The Scientific Method-Exploring Experimental Design

THE SCIENTIFIC METHOD-EXPLORING EXPERIMENTAL DESIGN

“PENNY LAB”

NAME______HOMEROOM______

In this activity, you will learn about controls and variables in an experiment. You will also learn what constitutes valid experimental procedure.

PROBLEM: How many drops of water will fit onto the “Lincoln” side of a penny?

HYPOTHESIS: If drops of water are placed on the “Lincoln” side of a penny, then I predict that ______drops of water will fit on the penny.

MATERIALS: penny, eyedropper, water, paper towel or plate, calculator, graph paper, pencil, ruler

PROCEDURES:

1) Place your penny on a paper towel or plate, and using the eye dropper, add water to the “Lincoln” side of the penny, one drop at a time, counting each drop until the water spills over. Do NOT count the drop that causes the water to spill over.

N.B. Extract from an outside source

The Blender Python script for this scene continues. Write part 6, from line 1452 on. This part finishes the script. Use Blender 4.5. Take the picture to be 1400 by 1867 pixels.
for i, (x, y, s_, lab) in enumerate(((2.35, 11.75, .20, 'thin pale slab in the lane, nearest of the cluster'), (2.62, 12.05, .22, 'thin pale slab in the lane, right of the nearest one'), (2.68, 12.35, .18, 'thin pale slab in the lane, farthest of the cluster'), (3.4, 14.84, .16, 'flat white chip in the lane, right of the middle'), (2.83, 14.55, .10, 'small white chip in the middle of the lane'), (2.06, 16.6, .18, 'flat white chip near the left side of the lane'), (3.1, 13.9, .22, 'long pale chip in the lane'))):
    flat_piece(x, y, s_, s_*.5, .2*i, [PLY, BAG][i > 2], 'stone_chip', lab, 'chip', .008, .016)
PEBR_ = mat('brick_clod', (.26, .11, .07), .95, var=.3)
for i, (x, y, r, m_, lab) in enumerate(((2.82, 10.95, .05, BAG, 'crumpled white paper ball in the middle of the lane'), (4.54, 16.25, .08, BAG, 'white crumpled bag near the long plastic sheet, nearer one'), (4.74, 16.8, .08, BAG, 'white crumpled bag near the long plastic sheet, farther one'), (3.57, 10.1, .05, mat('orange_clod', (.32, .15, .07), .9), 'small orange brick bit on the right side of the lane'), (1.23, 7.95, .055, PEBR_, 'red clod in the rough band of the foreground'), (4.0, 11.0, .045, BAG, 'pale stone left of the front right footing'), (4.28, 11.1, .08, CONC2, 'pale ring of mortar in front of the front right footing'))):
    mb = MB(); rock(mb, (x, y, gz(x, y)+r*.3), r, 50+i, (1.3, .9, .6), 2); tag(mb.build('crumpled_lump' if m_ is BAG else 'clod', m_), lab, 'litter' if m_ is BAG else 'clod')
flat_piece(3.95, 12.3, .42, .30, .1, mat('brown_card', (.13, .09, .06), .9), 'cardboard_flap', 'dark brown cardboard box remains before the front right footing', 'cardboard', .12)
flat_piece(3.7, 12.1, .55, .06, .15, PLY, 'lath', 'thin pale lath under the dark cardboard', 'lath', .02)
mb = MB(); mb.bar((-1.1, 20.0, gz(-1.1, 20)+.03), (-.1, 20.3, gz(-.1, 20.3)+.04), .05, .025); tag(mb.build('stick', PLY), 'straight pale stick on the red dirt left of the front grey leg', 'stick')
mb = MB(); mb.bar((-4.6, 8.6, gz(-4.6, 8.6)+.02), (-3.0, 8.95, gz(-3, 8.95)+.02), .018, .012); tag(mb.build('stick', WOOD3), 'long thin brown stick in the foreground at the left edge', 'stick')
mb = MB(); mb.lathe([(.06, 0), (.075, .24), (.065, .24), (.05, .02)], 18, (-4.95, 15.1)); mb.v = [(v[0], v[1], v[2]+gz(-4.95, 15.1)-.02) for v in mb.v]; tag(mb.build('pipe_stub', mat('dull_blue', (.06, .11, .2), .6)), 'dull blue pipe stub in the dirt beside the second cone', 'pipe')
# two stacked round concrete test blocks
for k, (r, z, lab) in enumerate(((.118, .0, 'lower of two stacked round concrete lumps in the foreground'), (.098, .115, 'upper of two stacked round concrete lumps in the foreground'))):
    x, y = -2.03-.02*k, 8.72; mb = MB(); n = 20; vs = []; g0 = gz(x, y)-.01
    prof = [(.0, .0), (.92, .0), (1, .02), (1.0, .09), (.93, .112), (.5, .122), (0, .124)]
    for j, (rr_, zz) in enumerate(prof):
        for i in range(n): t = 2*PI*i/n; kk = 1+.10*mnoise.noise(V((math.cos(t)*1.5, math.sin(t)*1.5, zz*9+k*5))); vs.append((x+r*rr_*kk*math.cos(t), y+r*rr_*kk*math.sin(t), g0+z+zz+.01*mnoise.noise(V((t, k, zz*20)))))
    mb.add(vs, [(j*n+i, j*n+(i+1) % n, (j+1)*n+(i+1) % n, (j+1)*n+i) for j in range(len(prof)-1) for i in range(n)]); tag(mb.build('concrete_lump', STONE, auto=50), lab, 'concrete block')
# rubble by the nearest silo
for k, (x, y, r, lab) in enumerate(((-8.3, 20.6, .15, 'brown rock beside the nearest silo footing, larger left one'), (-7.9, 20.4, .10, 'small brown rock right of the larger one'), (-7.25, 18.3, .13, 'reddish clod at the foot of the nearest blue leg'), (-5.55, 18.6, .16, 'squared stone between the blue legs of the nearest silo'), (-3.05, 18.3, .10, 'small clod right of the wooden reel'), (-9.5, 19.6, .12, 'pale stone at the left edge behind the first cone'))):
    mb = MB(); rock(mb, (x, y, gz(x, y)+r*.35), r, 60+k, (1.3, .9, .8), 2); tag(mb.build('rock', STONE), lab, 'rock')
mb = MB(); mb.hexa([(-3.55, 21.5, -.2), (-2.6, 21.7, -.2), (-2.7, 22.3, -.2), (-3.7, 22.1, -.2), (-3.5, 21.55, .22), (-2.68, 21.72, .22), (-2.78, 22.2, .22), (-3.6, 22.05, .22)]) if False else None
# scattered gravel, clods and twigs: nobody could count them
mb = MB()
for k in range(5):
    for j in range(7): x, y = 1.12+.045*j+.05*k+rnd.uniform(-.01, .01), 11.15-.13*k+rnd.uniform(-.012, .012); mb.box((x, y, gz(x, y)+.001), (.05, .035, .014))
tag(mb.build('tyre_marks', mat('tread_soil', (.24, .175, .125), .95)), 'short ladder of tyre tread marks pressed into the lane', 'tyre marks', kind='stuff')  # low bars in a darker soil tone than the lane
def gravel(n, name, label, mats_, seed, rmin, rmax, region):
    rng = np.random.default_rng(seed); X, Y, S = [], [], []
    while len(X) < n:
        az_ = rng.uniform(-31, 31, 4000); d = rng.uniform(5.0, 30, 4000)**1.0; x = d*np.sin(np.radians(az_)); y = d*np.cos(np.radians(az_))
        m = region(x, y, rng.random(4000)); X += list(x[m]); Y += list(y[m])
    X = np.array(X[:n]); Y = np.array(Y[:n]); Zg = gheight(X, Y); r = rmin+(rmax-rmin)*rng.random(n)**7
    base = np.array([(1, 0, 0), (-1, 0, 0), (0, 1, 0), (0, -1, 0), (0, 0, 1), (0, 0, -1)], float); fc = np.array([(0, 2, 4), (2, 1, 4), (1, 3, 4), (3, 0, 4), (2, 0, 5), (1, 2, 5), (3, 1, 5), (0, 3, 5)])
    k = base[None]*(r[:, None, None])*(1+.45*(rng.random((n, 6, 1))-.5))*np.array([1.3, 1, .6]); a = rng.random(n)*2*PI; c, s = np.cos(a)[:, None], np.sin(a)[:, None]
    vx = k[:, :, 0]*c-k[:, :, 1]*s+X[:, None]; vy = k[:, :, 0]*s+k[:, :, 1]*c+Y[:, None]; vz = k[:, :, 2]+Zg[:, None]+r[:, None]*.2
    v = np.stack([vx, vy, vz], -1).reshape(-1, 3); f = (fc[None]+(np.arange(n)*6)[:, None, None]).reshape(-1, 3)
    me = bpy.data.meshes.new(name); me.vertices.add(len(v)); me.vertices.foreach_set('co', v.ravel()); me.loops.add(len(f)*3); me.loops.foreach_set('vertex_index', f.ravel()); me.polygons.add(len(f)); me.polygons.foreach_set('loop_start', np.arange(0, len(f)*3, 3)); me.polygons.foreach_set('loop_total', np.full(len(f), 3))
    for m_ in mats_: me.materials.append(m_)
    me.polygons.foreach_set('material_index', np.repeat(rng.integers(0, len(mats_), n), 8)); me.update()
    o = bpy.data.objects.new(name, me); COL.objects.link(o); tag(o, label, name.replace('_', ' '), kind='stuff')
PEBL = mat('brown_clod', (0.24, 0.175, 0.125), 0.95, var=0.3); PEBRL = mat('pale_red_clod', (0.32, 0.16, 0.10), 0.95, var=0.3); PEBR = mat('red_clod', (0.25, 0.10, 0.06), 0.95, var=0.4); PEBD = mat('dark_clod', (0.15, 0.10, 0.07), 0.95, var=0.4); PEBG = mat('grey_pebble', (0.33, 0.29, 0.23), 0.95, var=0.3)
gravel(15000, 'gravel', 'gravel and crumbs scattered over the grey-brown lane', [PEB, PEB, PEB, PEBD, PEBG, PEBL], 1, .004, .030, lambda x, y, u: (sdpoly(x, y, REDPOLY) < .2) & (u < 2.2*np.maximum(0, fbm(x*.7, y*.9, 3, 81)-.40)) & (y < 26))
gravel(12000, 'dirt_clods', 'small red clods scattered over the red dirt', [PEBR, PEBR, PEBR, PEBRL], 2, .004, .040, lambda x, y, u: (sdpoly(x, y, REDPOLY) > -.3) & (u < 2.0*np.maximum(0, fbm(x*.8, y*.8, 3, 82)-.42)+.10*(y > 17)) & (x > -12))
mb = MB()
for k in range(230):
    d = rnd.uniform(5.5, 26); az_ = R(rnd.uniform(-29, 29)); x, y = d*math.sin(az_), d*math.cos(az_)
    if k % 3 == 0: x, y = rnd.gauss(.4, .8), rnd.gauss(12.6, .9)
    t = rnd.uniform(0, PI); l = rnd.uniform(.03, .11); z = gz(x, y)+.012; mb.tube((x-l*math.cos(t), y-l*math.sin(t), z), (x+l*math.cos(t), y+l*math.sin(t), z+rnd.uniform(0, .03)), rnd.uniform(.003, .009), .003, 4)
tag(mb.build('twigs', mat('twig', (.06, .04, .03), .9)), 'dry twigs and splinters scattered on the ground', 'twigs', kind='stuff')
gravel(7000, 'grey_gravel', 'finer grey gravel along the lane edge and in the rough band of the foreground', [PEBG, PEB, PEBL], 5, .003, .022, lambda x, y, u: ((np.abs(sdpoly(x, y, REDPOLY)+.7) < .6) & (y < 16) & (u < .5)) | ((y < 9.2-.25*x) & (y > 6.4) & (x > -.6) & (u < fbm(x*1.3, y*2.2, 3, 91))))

2) Write the number of drops you counted under Trial #1 on your data chart.

3) Repeat step one two more times and fill in the number of drops you counted for each trial under the appropriate heading on your data chart.

4) Find the average of your three trials and round your answer to the nearest whole number. Record the average number of drops on your data sheet.

5) Fill in your group’s data on the class chart showing on the Smartboard.

DATA:

Penny Lab Test Results

Trial #1 Trial #2 Trial # 3 Average

# of drops ______

CONCLUSION:

On average, my group discovered that ______drops of water will fit on the “Lincoln” side of a penny. My hypothesis was______.

GRAPHING DATA:

Create a histogram of the class test results using the data from the Smartboard. The x-axis should be titled “Average Number of Drops” and y-axis should be titled “Number of Tests”. Before graphing, you will need to organize the class data into ranges-make a chart that shows how many groups got averages between 0-10, 11-20, 21-30, 31-40, etc. When you have finished your histogram, make sure your graph “TALKS” to me!

CONCLUSION QUESTIONS:

1) Using your histogram, determine if the average number of drops for each experimenter is about the same.

2) List 3 reasons why the actual number of drops for each experimenter was similar or dissimilar.

3) Are the results of the experiment “valid”? Why or why not?

4) In this experiment, there were a limited number of constants. Name two of them.

5) What was the independent variable in this experiment?

6) What was the dependent variable in this experiment?

7) Is it possible to state a definite number of drops that will fit on the “Lincoln” side of a penny with this lab procedure? Why or why not?